**Description of the task**
Show each line of the data below that has the string "scene" in it.

++++++

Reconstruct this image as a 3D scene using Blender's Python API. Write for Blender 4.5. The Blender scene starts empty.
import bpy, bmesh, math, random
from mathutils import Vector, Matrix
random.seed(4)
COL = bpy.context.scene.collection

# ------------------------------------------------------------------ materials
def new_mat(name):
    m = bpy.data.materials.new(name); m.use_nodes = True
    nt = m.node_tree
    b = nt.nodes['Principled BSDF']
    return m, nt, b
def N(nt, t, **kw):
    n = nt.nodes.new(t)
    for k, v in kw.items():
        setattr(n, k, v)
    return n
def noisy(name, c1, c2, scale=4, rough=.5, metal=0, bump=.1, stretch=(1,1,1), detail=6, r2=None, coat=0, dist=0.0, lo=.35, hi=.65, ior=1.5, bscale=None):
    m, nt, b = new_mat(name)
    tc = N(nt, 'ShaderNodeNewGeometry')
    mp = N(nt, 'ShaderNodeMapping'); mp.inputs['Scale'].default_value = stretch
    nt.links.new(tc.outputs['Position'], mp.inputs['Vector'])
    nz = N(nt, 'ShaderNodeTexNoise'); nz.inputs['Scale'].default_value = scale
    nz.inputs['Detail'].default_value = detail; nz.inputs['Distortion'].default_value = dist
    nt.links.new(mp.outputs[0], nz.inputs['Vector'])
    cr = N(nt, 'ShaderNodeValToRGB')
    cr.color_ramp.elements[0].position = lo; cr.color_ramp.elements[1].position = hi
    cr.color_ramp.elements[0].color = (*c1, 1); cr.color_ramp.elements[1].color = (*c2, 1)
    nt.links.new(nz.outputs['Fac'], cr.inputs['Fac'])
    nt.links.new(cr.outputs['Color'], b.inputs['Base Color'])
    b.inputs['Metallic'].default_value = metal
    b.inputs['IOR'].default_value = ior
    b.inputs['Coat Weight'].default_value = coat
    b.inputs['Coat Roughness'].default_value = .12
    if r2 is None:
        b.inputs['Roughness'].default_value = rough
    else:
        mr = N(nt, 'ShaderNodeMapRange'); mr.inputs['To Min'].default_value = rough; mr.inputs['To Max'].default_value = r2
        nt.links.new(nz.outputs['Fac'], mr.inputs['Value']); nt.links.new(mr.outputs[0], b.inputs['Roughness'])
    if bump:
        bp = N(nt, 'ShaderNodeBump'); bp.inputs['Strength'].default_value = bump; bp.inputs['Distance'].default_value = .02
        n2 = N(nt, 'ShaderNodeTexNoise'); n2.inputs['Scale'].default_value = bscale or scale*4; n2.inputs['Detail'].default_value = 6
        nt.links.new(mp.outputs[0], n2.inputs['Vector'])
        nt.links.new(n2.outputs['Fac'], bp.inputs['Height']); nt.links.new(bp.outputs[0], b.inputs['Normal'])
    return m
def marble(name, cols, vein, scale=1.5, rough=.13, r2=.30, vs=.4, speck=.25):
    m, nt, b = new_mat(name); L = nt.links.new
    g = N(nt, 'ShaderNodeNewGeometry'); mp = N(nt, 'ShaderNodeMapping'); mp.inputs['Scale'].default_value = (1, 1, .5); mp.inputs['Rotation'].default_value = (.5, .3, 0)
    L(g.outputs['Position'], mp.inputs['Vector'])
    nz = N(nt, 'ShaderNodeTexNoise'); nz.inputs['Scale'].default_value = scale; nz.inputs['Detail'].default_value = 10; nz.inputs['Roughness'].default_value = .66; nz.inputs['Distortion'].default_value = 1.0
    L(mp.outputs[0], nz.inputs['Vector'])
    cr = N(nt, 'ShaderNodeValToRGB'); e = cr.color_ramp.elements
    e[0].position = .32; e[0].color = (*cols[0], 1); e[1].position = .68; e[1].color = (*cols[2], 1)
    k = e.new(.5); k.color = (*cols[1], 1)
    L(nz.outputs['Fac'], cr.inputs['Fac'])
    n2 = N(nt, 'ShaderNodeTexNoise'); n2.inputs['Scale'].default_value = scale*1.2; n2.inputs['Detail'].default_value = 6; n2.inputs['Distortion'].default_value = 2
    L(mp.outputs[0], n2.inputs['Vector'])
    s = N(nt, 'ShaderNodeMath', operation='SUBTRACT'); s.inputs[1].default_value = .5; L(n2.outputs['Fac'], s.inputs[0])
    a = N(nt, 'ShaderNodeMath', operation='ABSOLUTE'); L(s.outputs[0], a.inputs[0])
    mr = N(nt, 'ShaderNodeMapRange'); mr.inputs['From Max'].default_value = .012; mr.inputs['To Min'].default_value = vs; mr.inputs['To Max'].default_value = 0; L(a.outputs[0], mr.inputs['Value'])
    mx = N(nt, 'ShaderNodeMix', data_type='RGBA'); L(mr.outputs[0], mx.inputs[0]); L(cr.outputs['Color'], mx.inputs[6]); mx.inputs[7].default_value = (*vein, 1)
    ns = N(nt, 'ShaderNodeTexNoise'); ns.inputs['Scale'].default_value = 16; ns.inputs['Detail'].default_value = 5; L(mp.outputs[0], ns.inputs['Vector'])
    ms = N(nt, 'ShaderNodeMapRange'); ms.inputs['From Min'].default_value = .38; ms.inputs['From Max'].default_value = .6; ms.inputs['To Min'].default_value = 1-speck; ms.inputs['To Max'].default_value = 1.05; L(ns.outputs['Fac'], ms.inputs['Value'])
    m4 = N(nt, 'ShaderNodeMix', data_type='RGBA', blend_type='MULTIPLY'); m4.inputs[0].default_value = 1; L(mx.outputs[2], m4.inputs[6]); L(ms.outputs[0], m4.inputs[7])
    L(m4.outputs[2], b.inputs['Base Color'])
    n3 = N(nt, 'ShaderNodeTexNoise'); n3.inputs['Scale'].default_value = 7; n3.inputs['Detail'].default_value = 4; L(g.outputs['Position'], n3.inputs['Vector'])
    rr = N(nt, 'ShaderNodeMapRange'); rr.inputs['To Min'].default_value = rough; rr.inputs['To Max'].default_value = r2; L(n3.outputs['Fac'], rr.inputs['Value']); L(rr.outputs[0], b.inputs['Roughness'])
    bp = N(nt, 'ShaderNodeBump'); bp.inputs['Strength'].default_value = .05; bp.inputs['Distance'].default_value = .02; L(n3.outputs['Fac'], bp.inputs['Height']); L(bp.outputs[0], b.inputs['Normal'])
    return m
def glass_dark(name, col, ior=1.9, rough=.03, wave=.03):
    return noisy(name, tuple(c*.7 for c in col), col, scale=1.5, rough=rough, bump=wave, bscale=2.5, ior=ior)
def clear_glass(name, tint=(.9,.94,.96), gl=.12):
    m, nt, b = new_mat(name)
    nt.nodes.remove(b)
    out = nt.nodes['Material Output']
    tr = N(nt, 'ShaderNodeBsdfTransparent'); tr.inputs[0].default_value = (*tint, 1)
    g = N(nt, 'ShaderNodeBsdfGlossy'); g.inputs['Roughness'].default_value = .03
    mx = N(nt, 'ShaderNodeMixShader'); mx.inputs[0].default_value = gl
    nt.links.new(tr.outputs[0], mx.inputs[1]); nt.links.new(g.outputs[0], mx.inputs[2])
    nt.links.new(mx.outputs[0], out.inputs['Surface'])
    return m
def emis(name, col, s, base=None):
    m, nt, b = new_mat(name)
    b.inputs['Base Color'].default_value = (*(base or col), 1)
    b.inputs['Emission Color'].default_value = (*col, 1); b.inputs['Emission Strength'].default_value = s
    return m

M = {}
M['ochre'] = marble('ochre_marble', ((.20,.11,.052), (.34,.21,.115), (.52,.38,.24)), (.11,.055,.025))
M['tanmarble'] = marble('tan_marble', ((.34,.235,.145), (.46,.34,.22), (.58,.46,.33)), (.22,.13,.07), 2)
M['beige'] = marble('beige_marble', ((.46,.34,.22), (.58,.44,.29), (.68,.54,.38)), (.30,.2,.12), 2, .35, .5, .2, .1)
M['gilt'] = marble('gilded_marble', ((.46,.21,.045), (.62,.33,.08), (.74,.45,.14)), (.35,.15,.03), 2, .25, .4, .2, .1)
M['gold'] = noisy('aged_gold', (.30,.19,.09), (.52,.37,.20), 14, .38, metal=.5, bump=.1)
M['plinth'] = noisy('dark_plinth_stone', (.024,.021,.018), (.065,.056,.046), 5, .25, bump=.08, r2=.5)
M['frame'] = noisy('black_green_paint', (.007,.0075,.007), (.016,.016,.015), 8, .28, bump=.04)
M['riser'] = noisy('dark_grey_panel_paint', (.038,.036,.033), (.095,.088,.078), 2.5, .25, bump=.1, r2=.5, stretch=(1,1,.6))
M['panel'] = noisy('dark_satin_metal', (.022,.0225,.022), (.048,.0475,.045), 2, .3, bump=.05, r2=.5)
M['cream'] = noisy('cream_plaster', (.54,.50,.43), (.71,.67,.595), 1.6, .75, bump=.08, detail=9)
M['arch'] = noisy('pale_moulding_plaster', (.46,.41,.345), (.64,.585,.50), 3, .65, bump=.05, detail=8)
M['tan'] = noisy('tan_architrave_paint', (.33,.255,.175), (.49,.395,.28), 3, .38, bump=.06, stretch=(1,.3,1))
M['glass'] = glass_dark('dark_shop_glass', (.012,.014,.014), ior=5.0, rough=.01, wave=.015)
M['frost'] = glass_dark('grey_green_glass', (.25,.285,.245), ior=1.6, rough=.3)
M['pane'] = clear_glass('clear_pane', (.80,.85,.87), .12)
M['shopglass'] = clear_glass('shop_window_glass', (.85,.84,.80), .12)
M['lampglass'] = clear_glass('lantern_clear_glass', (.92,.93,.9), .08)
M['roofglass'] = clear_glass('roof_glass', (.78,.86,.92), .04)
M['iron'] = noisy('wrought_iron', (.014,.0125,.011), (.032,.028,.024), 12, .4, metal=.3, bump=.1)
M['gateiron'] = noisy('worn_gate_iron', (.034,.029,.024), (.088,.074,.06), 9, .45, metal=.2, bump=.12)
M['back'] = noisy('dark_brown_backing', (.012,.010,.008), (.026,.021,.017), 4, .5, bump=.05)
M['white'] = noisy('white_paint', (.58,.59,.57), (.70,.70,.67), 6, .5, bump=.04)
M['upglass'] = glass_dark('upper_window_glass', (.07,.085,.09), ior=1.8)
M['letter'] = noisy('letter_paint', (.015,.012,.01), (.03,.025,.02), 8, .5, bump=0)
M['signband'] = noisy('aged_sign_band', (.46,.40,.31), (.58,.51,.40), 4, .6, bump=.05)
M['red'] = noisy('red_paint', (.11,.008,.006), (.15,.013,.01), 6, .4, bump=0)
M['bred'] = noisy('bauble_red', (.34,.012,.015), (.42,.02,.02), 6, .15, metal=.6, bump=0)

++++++

**Reply**
Reconstruct this image as a 3D scene using Blender's Python API. Write for Blender 4.5. The Blender scene starts empty.
COL = bpy.context.scene.collection